[Scene script records]
_ _ _ _ _
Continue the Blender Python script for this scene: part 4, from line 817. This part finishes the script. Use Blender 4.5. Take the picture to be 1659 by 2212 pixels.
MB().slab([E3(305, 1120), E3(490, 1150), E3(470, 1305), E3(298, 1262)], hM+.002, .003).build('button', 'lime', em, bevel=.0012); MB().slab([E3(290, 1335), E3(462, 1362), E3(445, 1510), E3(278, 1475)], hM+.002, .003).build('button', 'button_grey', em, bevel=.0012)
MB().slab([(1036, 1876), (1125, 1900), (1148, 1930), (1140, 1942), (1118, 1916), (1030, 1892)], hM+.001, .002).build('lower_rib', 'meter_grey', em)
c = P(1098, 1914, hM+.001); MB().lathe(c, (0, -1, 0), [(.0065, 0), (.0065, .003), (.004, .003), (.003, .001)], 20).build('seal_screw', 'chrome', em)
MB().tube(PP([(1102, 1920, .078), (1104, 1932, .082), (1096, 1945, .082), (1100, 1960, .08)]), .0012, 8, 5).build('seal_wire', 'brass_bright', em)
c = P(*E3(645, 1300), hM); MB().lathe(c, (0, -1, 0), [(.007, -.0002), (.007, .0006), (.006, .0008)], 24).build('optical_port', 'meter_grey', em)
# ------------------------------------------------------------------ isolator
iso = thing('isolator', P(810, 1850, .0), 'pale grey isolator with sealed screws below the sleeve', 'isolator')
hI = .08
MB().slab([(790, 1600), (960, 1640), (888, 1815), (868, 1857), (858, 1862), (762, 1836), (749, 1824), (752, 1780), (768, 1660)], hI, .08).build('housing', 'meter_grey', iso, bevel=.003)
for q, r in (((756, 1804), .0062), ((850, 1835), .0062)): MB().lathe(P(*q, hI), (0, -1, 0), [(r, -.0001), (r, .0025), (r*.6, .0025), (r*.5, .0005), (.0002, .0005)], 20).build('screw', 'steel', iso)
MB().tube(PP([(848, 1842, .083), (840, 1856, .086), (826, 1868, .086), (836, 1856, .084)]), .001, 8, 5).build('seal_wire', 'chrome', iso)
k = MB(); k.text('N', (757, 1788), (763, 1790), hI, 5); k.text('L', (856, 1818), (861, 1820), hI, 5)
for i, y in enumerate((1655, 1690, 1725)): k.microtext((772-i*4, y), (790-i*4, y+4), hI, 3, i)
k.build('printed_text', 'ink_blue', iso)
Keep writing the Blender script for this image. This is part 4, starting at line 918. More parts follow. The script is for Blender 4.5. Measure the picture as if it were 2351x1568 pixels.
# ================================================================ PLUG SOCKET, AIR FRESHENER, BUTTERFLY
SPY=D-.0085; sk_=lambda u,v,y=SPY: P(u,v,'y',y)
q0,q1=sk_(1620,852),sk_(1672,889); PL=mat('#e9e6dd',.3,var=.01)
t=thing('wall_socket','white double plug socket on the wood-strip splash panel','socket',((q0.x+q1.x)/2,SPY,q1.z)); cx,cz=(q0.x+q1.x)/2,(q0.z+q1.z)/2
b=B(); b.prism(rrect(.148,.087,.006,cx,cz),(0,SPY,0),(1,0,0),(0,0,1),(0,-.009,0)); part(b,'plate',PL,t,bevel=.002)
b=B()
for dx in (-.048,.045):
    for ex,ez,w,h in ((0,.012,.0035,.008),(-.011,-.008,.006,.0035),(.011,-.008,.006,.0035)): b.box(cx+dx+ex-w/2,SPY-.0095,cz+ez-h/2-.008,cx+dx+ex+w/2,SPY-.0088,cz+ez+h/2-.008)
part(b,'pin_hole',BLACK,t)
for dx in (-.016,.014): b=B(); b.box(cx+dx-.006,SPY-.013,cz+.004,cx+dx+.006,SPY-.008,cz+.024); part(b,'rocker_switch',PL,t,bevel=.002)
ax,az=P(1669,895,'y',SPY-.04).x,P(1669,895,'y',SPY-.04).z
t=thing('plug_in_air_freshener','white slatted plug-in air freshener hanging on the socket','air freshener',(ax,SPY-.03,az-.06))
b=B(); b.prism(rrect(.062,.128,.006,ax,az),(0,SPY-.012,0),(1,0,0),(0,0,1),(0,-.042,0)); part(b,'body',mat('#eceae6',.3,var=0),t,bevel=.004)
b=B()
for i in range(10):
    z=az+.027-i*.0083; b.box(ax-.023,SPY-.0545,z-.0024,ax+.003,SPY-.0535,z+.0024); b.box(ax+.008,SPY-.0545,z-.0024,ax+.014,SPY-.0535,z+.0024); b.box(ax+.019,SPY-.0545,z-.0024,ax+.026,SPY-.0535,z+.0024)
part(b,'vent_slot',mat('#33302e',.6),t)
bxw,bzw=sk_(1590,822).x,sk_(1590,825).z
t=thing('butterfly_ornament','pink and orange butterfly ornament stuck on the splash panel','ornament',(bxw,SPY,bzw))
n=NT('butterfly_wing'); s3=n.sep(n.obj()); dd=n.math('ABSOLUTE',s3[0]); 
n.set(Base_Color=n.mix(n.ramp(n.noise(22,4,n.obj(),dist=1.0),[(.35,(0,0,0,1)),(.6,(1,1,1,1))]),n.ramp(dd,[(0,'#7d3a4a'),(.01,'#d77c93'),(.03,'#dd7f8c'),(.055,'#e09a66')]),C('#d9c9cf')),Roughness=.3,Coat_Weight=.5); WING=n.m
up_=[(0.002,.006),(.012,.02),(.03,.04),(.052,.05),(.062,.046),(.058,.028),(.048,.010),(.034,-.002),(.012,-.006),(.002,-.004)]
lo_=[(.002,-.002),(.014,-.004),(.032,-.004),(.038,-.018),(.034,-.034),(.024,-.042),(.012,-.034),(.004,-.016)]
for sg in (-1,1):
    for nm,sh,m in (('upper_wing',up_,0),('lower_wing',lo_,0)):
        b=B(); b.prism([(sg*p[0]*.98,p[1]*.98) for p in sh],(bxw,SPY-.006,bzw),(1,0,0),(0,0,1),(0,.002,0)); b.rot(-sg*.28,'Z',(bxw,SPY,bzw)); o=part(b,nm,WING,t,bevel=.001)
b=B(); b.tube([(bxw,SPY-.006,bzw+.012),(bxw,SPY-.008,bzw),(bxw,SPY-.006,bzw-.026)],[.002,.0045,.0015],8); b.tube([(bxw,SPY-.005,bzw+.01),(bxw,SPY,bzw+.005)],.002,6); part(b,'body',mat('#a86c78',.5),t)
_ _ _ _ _
◆ **Work to complete**
Go through the listing above and restate it word for word.

◆ **Solution to the problem**
Continue the Blender Python script for this scene: part 4, from line 817. This part finishes the script. Use Blender 4.5. Take the picture to be 1659 by 2212 pixels.
MB().slab([E3(305, 1120), E3(490, 1150), E3(470, 1305), E3(298, 1262)], hM+.002, .003).build('button', 'lime', em, bevel=.0012); MB().slab([E3(290, 1335), E3(462, 1362), E3(445, 1510), E3(278, 1475)], hM+.002, .003).build('button', 'button_grey', em, bevel=.0012)
MB().slab([(1036, 1876), (1125, 1900), (1148, 1930), (1140, 1942), (1118, 1916), (1030, 1892)], hM+.001, .002).build('lower_rib', 'meter_grey', em)
c = P(1098, 1914, hM+.001); MB().lathe(c, (0, -1, 0), [(.0065, 0), (.0065, .003), (.004, .003), (.003, .001)], 20).build('seal_screw', 'chrome', em)
MB().tube(PP([(1102, 1920, .078), (1104, 1932, .082), (1096, 1945, .082), (1100, 1960, .08)]), .0012, 8, 5).build('seal_wire', 'brass_bright', em)
c = P(*E3(645, 1300), hM); MB().lathe(c, (0, -1, 0), [(.007, -.0002), (.007, .0006), (.006, .0008)], 24).build('optical_port', 'meter_grey', em)
# ------------------------------------------------------------------ isolator
iso = thing('isolator', P(810, 1850, .0), 'pale grey isolator with sealed screws below the sleeve', 'isolator')
hI = .08
MB().slab([(790, 1600), (960, 1640), (888, 1815), (868, 1857), (858, 1862), (762, 1836), (749, 1824), (752, 1780), (768, 1660)], hI, .08).build('housing', 'meter_grey', iso, bevel=.003)
for q, r in (((756, 1804), .0062), ((850, 1835), .0062)): MB().lathe(P(*q, hI), (0, -1, 0), [(r, -.0001), (r, .0025), (r*.6, .0025), (r*.5, .0005), (.0002, .0005)], 20).build('screw', 'steel', iso)
MB().tube(PP([(848, 1842, .083), (840, 1856, .086), (826, 1868, .086), (836, 1856, .084)]), .001, 8, 5).build('seal_wire', 'chrome', iso)
k = MB(); k.text('N', (757, 1788), (763, 1790), hI, 5); k.text('L', (856, 1818), (861, 1820), hI, 5)
for i, y in enumerate((1655, 1690, 1725)): k.microtext((772-i*4, y), (790-i*4, y+4), hI, 3, i)
k.build('printed_text', 'ink_blue', iso)
Keep writing the Blender script for this image. This is part 4, starting at line 918. More parts follow. The script is for Blender 4.5. Measure the picture as if it were 2351x1568 pixels.
# ================================================================ PLUG SOCKET, AIR FRESHENER, BUTTERFLY
SPY=D-.0085; sk_=lambda u,v,y=SPY: P(u,v,'y',y)
q0,q1=sk_(1620,852),sk_(1672,889); PL=mat('#e9e6dd',.3,var=.01)
t=thing('wall_socket','white double plug socket on the wood-strip splash panel','socket',((q0.x+q1.x)/2,SPY,q1.z)); cx,cz=(q0.x+q1.x)/2,(q0.z+q1.z)/2
b=B(); b.prism(rrect(.148,.087,.006,cx,cz),(0,SPY,0),(1,0,0),(0,0,1),(0,-.009,0)); part(b,'plate',PL,t,bevel=.002)
b=B()
for dx in (-.048,.045):
    for ex,ez,w,h in ((0,.012,.0035,.008),(-.011,-.008,.006,.0035),(.011,-.008,.006,.0035)): b.box(cx+dx+ex-w/2,SPY-.0095,cz+ez-h/2-.008,cx+dx+ex+w/2,SPY-.0088,cz+ez+h/2-.008)
part(b,'pin_hole',BLACK,t)
for dx in (-.016,.014): b=B(); b.box(cx+dx-.006,SPY-.013,cz+.004,cx+dx+.006,SPY-.008,cz+.024); part(b,'rocker_switch',PL,t,bevel=.002)
ax,az=P(1669,895,'y',SPY-.04).x,P(1669,895,'y',SPY-.04).z
t=thing('plug_in_air_freshener','white slatted plug-in air freshener hanging on the socket','air freshener',(ax,SPY-.03,az-.06))
b=B(); b.prism(rrect(.062,.128,.006,ax,az),(0,SPY-.012,0),(1,0,0),(0,0,1),(0,-.042,0)); part(b,'body',mat('#eceae6',.3,var=0),t,bevel=.004)
b=B()
for i in range(10):
    z=az+.027-i*.0083; b.box(ax-.023,SPY-.0545,z-.0024,ax+.003,SPY-.0535,z+.0024); b.box(ax+.008,SPY-.0545,z-.0024,ax+.014,SPY-.0535,z+.0024); b.box(ax+.019,SPY-.0545,z-.0024,ax+.026,SPY-.0535,z+.0024)
part(b,'vent_slot',mat('#33302e',.6),t)
bxw,bzw=sk_(1590,822).x,sk_(1590,825).z
t=thing('butterfly_ornament','pink and orange butterfly ornament stuck on the splash panel','ornament',(bxw,SPY,bzw))
n=NT('butterfly_wing'); s3=n.sep(n.obj()); dd=n.math('ABSOLUTE',s3[0]); 
n.set(Base_Color=n.mix(n.ramp(n.noise(22,4,n.obj(),dist=1.0),[(.35,(0,0,0,1)),(.6,(1,1,1,1))]),n.ramp(dd,[(0,'#7d3a4a'),(.01,'#d77c93'),(.03,'#dd7f8c'),(.055,'#e09a66')]),C('#d9c9cf')),Roughness=.3,Coat_Weight=.5); WING=n.m
up_=[(0.002,.006),(.012,.02),(.03,.04),(.052,.05),(.062,.046),(.058,.028),(.048,.010),(.034,-.002),(.012,-.006),(.002,-.004)]
lo_=[(.002,-.002),(.014,-.004),(.032,-.004),(.038,-.018),(.034,-.034),(.024,-.042),(.012,-.034),(.004,-.016)]
for sg in (-1,1):
    for nm,sh,m in (('upper_wing',up_,0),('lower_wing',lo_,0)):
        b=B(); b.prism([(sg*p[0]*.98,p[1]*.98) for p in sh],(bxw,SPY-.006,bzw),(1,0,0),(0,0,1),(0,.002,0)); b.rot(-sg*.28,'Z',(bxw,SPY,bzw)); o=part(b,nm,WING,t,bevel=.001)
b=B(); b.tube([(bxw,SPY-.006,bzw+.012),(bxw,SPY-.008,bzw),(bxw,SPY-.006,bzw-.026)],[.002,.0045,.0015],8); b.tube([(bxw,SPY-.005,bzw+.01),(bxw,SPY,bzw+.005)],.002,6); part(b,'body',mat('#a86c78',.5),t)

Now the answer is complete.